Explanation of this Python language feature? [x for x in x for x in x] (to flatten a nested list)

Mark H Harris harrismh777 at gmail.com
Sat Mar 29 01:51:17 EDT 2014


On 3/29/14 12:08 AM, Chris Angelico wrote:

>
> Okay. History lesson time.
>

    Tell me what is the lingua franka today?

    Is it,   E n g l i s h ?

    For many many many years people all over the earth were using 
English and ASCII to communicate with early computers... they still are. 
Almost every post on every site is English, and nearly every post on 
every site is a Latin character derivative.

    Kanji and Cyrillic , and Arabic are obvious exceptions to that 
today, mostly because of unicode; NOT extend ASCII.



> Back before I was born, people were using computers to write messages
> that weren't in English.

    No, they weren't... not most... some.

> And they managed it, somehow.

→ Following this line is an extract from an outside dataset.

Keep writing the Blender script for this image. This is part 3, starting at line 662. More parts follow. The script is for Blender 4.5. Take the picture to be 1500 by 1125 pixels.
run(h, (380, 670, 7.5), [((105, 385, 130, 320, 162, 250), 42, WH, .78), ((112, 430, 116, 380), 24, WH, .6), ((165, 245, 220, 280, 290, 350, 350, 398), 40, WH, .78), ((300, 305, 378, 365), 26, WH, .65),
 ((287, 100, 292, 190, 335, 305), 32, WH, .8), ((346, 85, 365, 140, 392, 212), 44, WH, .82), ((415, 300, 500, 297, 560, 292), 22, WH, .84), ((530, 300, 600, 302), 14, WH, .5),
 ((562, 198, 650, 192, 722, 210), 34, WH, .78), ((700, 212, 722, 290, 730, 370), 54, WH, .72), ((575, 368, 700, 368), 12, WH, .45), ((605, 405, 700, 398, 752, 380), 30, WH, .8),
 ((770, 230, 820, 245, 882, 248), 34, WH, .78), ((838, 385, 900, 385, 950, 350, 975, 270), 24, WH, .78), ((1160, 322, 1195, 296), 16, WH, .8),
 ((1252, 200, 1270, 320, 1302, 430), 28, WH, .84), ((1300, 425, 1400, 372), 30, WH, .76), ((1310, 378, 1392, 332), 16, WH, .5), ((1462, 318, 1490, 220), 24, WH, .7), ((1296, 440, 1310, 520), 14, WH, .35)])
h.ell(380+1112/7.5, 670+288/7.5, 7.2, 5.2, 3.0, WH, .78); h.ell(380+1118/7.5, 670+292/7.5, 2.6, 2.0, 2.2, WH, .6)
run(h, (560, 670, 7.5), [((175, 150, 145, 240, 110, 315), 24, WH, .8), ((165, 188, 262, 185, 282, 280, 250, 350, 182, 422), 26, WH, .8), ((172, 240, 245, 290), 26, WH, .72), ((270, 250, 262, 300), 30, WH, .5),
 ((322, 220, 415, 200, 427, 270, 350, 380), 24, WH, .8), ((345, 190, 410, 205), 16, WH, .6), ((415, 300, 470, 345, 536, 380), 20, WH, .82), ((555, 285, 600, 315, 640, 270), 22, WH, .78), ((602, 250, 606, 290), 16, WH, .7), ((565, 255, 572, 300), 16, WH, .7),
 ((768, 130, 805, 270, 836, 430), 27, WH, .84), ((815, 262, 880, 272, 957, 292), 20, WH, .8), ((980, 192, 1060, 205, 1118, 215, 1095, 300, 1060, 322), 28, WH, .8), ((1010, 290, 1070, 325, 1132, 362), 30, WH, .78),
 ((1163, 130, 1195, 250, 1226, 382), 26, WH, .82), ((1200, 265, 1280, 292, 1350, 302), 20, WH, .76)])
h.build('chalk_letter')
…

Can't imagine
> how, if all computers work exclusively with seven-bit Latin-derived
> character sets.

    Unicode. Shoot, most of the world didn't even have computers until 
just a few years ago; none of the third world did, back in the day, and 
the ones who did communicated in ASCII and English (or some broken 
variant of it).

> "Most non-third-world countries use Latin-derived character sets".

    See this quote from the consortium FAQ:

    >  So, for example, there is only one set of Latin characters
    > defined, despite the fact that the Latin script
    > is used for the alphabets of thousands of different languages.